Oh for fucks sake! :aktion052_msnemotic

El Jefe
08-24-2014, 12:33 PM
+1

Yeah it's humorous but very true.


The main difference as I see it is when some braindead hillbilly trash meth-head does something stupid and gets shot, beaten, tased, killed, etc........white people don't riot or hold rallies in support, other than possibly family and friends, we just say the dumbass got what was coming to him for being stupid.



Why would you make a hero out of a common criminal?


Seriously, who here would be upset if the cops beat the crap out of LAGC???

I'd like that on bluray please. :)

LAGC
08-25-2014, 04:51 PM
I'd like that on bluray please. :)

Back in 2000, on this very forum, I posted a pic of myself being face-planted on the pavement in the middle of a busy intersection during a protest, with a cop's knee to my back after being pepper-sprayed in the face.

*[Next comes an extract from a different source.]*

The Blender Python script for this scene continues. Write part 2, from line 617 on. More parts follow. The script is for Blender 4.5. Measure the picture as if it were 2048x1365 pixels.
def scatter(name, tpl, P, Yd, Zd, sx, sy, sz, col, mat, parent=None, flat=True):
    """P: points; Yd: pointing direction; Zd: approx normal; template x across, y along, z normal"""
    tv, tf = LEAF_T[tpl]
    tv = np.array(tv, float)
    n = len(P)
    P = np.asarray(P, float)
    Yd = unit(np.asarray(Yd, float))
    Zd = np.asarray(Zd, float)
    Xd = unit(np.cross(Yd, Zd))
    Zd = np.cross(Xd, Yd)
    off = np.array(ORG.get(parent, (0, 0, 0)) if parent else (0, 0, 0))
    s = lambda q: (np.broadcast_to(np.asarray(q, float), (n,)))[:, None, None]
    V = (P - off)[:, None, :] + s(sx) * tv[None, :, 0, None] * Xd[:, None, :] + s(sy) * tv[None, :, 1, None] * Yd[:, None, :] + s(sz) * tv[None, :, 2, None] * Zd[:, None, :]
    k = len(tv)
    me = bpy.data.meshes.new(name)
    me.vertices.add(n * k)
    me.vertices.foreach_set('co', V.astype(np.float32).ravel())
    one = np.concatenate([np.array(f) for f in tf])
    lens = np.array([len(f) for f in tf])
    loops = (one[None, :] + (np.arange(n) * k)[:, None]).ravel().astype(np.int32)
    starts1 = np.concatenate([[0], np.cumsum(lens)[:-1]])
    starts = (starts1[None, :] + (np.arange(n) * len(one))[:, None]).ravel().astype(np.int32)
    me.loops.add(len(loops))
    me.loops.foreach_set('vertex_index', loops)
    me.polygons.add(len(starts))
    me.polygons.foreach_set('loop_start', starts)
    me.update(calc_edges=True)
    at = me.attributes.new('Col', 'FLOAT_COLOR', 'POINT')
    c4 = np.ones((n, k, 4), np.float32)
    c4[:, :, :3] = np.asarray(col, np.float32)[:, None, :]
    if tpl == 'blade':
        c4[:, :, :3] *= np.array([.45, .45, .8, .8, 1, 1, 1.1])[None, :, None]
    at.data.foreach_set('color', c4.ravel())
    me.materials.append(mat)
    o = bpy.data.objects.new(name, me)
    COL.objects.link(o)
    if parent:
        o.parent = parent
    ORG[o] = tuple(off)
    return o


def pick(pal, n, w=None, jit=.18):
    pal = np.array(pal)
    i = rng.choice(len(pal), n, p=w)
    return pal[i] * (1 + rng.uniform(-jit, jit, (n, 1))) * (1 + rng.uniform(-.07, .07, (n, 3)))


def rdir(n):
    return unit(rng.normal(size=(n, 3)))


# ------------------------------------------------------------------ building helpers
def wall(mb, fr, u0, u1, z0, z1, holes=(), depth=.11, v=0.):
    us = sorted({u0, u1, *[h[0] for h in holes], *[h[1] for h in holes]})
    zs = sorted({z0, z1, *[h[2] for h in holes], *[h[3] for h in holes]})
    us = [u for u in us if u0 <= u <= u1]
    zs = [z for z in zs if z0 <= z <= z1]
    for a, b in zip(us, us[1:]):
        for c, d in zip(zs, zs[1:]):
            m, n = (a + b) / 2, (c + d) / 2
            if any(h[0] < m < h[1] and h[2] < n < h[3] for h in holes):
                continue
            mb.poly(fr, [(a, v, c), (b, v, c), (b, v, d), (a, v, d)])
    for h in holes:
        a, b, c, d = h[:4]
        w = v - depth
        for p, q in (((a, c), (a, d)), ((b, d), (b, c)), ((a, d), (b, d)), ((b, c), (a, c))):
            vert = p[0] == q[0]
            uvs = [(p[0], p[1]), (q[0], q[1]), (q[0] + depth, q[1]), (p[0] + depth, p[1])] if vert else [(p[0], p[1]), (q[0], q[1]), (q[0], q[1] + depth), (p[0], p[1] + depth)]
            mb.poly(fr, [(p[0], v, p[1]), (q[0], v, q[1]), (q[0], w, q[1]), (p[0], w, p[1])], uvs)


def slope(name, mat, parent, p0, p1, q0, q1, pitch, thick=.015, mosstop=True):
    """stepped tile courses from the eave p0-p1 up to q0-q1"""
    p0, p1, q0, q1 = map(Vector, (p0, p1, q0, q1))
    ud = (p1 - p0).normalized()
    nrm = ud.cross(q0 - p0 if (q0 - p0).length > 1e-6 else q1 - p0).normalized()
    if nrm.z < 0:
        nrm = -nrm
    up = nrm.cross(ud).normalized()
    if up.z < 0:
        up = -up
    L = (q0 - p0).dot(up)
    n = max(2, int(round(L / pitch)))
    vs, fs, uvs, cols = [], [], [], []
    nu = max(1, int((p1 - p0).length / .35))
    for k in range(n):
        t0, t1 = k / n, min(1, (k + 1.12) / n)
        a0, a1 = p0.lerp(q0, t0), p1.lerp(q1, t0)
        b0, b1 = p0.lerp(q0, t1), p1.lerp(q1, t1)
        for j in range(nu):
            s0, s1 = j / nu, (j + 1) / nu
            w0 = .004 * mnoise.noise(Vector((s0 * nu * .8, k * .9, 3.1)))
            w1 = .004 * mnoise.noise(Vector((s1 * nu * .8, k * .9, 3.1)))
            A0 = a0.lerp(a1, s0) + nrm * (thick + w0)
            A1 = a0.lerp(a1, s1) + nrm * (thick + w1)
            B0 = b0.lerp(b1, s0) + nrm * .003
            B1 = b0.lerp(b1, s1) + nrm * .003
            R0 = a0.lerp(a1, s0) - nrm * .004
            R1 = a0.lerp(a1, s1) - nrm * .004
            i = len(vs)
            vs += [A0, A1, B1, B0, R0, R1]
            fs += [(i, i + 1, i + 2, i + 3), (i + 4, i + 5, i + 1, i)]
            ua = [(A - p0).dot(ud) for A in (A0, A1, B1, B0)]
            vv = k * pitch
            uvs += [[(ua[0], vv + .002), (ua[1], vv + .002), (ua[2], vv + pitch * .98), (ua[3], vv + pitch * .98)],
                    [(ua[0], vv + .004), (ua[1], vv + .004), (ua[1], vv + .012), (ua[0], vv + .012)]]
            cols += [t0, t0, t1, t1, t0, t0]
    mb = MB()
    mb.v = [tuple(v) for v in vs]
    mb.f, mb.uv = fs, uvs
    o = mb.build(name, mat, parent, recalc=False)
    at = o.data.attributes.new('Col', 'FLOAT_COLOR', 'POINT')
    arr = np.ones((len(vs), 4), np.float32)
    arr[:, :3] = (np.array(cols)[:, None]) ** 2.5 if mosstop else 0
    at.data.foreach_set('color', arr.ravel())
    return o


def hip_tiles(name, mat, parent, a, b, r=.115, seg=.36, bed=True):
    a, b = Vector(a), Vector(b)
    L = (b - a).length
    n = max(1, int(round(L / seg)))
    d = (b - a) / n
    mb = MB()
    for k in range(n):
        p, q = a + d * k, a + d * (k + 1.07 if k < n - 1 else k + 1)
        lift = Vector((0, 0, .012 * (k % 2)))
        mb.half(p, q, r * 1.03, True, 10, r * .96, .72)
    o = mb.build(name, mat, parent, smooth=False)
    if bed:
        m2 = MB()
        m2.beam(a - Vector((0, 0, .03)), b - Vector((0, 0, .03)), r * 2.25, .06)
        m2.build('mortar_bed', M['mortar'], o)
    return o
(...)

Note to self: don't dress in black BDU fatigues during a protest, unless you want to mistaken for an "anarchist ringleader." ;)

Alas, everything was lost after my Zip disk (remember those?) failed, and of course all those thousands of posts from the old site are gone as well.

Bummer. :(

El Jefe
08-25-2014, 06:59 PM
Back in 2000, on this very forum, I posted a pic of myself being face-planted on the pavement in the middle of a busy intersection during a protest, with a cop's knee to my back after being pepper-sprayed in the face.

Note to self: don't dress in black BDU fatigues during a protest, unless you want to mistaken for an "anarchist ringleader." ;)

Alas, everything was lost after my Zip disk (remember those?) failed, and of course all those thousands of posts from the old site are gone as well.

Bummer. :(

They should have clubbed you like a baby seal.